Your goal – Drop the images; return everything else in the listing below exactly.

Records for the exercise –
------------

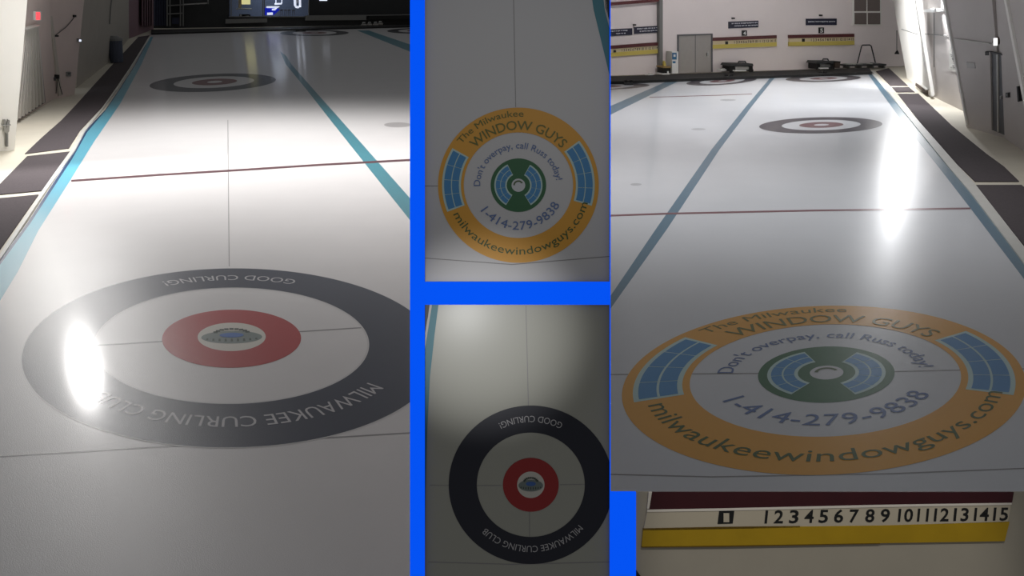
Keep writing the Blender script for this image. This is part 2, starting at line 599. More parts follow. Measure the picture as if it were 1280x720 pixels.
ground_ribbon([(660, 186), (763, 132.5), (833, 102)], [(660, 202), (763, 143.5), (847, 102)], 0.001, 'sheet_line', 'blue_r',
              'wide steel blue line at the top left of the right hall ice', 'painted line')
thin_line('hog_line', [(648, 272.5), (763, 269.5), (834, 267), (1020, 263), (1213, 260.5)], 2.2, 0.002, 'hog_r', 'maroon line straight across the right hall ice')
thin_line('tee_line', [(652, 469), (778, 468), (1030, 466), (1281, 461)], 1.2, 0.0012, 'thin', 'thin grey line through the middle of the orange house')
thin_line('back_line', [(654, 590), (890, 596), (1114, 592), (1290, 585), (1400, 580)], 1.4, 0.0012, 'thin', 'thin grey line just in front of the orange house')
thin_line('hog_line', [(812, 121.6), (900, 119), (940, 117.5)], 0.8, 0.0012, 'hog_r', 'faint maroon line across the far right hall ice before the far houses')

ground_poly([(1095, 89), (1111, 85), (1135, 107), (1113, 107)], -0.012, 0.018, 'floor_mat', 'mat', 'farthest dark mat beside the right hall ice, at the back corner', 'floor mat')
ground_poly([(1115, 109), (1136, 108.5), (1143.5, 115), (1120.5, 115)], -0.012, 0.018, 'floor_mat', 'mat', 'very short mat between two pale seams on the right walkway', 'floor mat')
ground_poly([(1122, 117), (1148, 117), (1167, 135), (1190, 157), (1212, 175), (1233, 192), (1255, 208), (1274, 226.5), (1219, 226.5), (1195, 203), (1150, 152)],
            -0.012, 0.018, 'floor_mat', 'mat', 'long charcoal mat with wavy outer edge on the right walkway', 'floor mat')
ground_poly([(1220, 231), (1277, 231), (1330, 275), (1520, 420), (1700, 560), (1560, 660), (1400, 460), (1280, 306)], -0.012, 0.018, 'floor_mat', 'mat',
            'charcoal mat nearest the viewer at the right picture edge', 'floor mat')


for x, y, rx, ry, m_, lab in ((497, 156, 17, 3.2, 'smudge', 'faint grey oval smudge on the ice right of the teal blue line, left hall'),
                              (910, 125, 10, 1.2, 'smudge_r', 'faint grey oval smudge left of the long blue line, before the far houses, right hall'),
                              (873, 161.5, 9, 1.3, 'smudge_r', 'faint grey oval smudge left of the long blue line, level with the mid distance house'),
                              (795, 230.5, 7, 1.6, 'smudge_r', 'faint grey oval smudge above the maroon line near the blue board')):
    o = MB().flat([G(x + rx * math.cos(a / 20 * math.tau), y + ry * math.sin(a / 20 * math.tau), 0.001) for a in range(20)]).build('ice_smudge', m_)
    tag(o, lab, 'smudge')

# ------------------------------------------------------------------ houses
def plain_house(name, k, label, ring_m, red_m, ice_m, group=None, small=True):
    fr = ground_frame(k)
    t = thing(name, fr(0, 0, 0), label, 'curling house', group)
    annulus('outer_ring', fr, 0.64, 1.0, 0.002, ring_m, t, 90)
    annulus('inner_ring', fr, 0.12, 0.36, 0.002, red_m, t, 60)
    disc('button', fr, 0, 0, 0.12, 0.12, 0.002, ice_m, t, 30)
    return t


def dry(m):
    """the same paint on the smooth face of a display: no pebble"""
    if m + '_dry' not in M:
        c = M[m].copy()
        c.name = M[m].name.replace(' under ice', '').replace(' under smooth ice', '') + ' on display'
        p_ = c.node_tree.nodes['Principled BSDF']
        for l in list(p_.inputs['Normal'].links):
            c.node_tree.links.remove(l)
        p_.inputs['Roughness'].default_value = 0.5
        p_.inputs['Coat Weight'].default_value = 0.1
        p_.inputs['Coat Roughness'].default_value = 0.3
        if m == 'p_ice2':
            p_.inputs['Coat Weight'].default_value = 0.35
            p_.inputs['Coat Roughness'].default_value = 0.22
        M[m + '_dry'] = c
    return m + '_dry'


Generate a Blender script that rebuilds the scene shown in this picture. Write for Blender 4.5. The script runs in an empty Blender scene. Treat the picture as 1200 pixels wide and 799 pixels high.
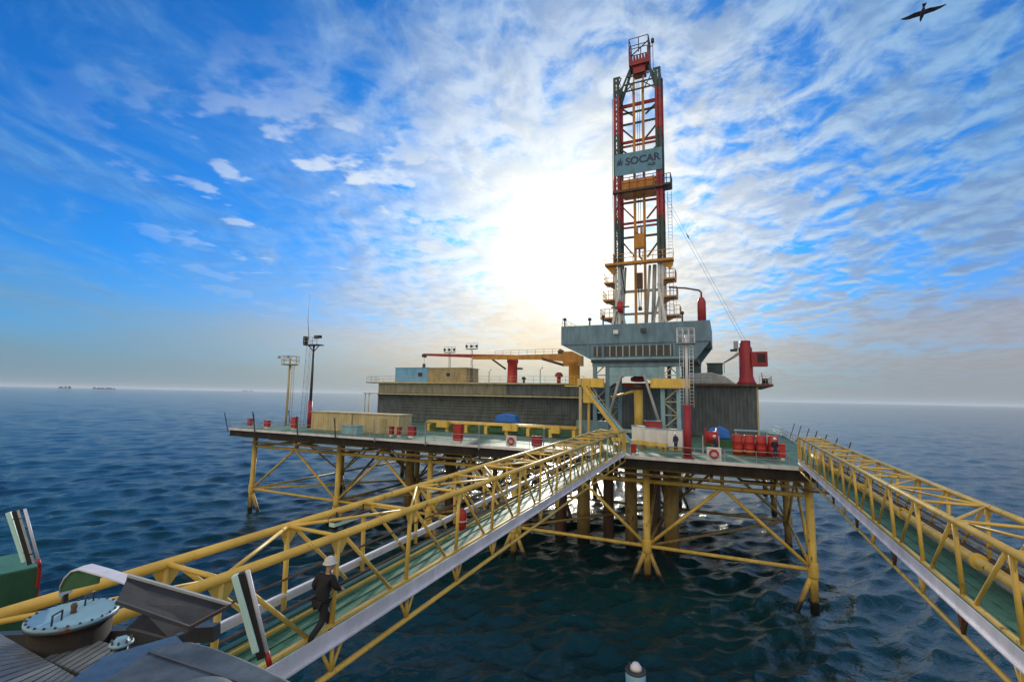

------------

Written reply –
Keep writing the Blender script for this image. This is part 2, starting at line 599. More parts follow. Measure the picture as if it were 1280x720 pixels.
ground_ribbon([(660, 186), (763, 132.5), (833, 102)], [(660, 202), (763, 143.5), (847, 102)], 0.001, 'sheet_line', 'blue_r',
              'wide steel blue line at the top left of the right hall ice', 'painted line')
thin_line('hog_line', [(648, 272.5), (763, 269.5), (834, 267), (1020, 263), (1213, 260.5)], 2.2, 0.002, 'hog_r', 'maroon line straight across the right hall ice')
thin_line('tee_line', [(652, 469), (778, 468), (1030, 466), (1281, 461)], 1.2, 0.0012, 'thin', 'thin grey line through the middle of the orange house')
thin_line('back_line', [(654, 590), (890, 596), (1114, 592), (1290, 585), (1400, 580)], 1.4, 0.0012, 'thin', 'thin grey line just in front of the orange house')
thin_line('hog_line', [(812, 121.6), (900, 119), (940, 117.5)], 0.8, 0.0012, 'hog_r', 'faint maroon line across the far right hall ice before the far houses')

ground_poly([(1095, 89), (1111, 85), (1135, 107), (1113, 107)], -0.012, 0.018, 'floor_mat', 'mat', 'farthest dark mat beside the right hall ice, at the back corner', 'floor mat')
ground_poly([(1115, 109), (1136, 108.5), (1143.5, 115), (1120.5, 115)], -0.012, 0.018, 'floor_mat', 'mat', 'very short mat between two pale seams on the right walkway', 'floor mat')
ground_poly([(1122, 117), (1148, 117), (1167, 135), (1190, 157), (1212, 175), (1233, 192), (1255, 208), (1274, 226.5), (1219, 226.5), (1195, 203), (1150, 152)],
            -0.012, 0.018, 'floor_mat', 'mat', 'long charcoal mat with wavy outer edge on the right walkway', 'floor mat')
ground_poly([(1220, 231), (1277, 231), (1330, 275), (1520, 420), (1700, 560), (1560, 660), (1400, 460), (1280, 306)], -0.012, 0.018, 'floor_mat', 'mat',
            'charcoal mat nearest the viewer at the right picture edge', 'floor mat')


for x, y, rx, ry, m_, lab in ((497, 156, 17, 3.2, 'smudge', 'faint grey oval smudge on the ice right of the teal blue line, left hall'),
                              (910, 125, 10, 1.2, 'smudge_r', 'faint grey oval smudge left of the long blue line, before the far houses, right hall'),
                              (873, 161.5, 9, 1.3, 'smudge_r', 'faint grey oval smudge left of the long blue line, level with the mid distance house'),
                              (795, 230.5, 7, 1.6, 'smudge_r', 'faint grey oval smudge above the maroon line near the blue board')):
    o = MB().flat([G(x + rx * math.cos(a / 20 * math.tau), y + ry * math.sin(a / 20 * math.tau), 0.001) for a in range(20)]).build('ice_smudge', m_)
    tag(o, lab, 'smudge')

# ------------------------------------------------------------------ houses
def plain_house(name, k, label, ring_m, red_m, ice_m, group=None, small=True):
    fr = ground_frame(k)
    t = thing(name, fr(0, 0, 0), label, 'curling house', group)
    annulus('outer_ring', fr, 0.64, 1.0, 0.002, ring_m, t, 90)
    annulus('inner_ring', fr, 0.12, 0.36, 0.002, red_m, t, 60)
    disc('button', fr, 0, 0, 0.12, 0.12, 0.002, ice_m, t, 30)
    return t


def dry(m):
    """the same paint on the smooth face of a display: no pebble"""
    if m + '_dry' not in M:
        c = M[m].copy()
        c.name = M[m].name.replace(' under ice', '').replace(' under smooth ice', '') + ' on display'
        p_ = c.node_tree.nodes['Principled BSDF']
        for l in list(p_.inputs['Normal'].links):
            c.node_tree.links.remove(l)
        p_.inputs['Roughness'].default_value = 0.5
        p_.inputs['Coat Weight'].default_value = 0.1
        p_.inputs['Coat Roughness'].default_value = 0.3
        if m == 'p_ice2':
            p_.inputs['Coat Weight'].default_value = 0.35
            p_.inputs['Coat Roughness'].default_value = 0.22
        M[m + '_dry'] = c
    return m + '_dry'


Generate a Blender script that rebuilds the scene shown in this picture. Write for Blender 4.5. The script runs in an empty Blender scene. Treat the picture as 1200 pixels wide and 799 pixels high.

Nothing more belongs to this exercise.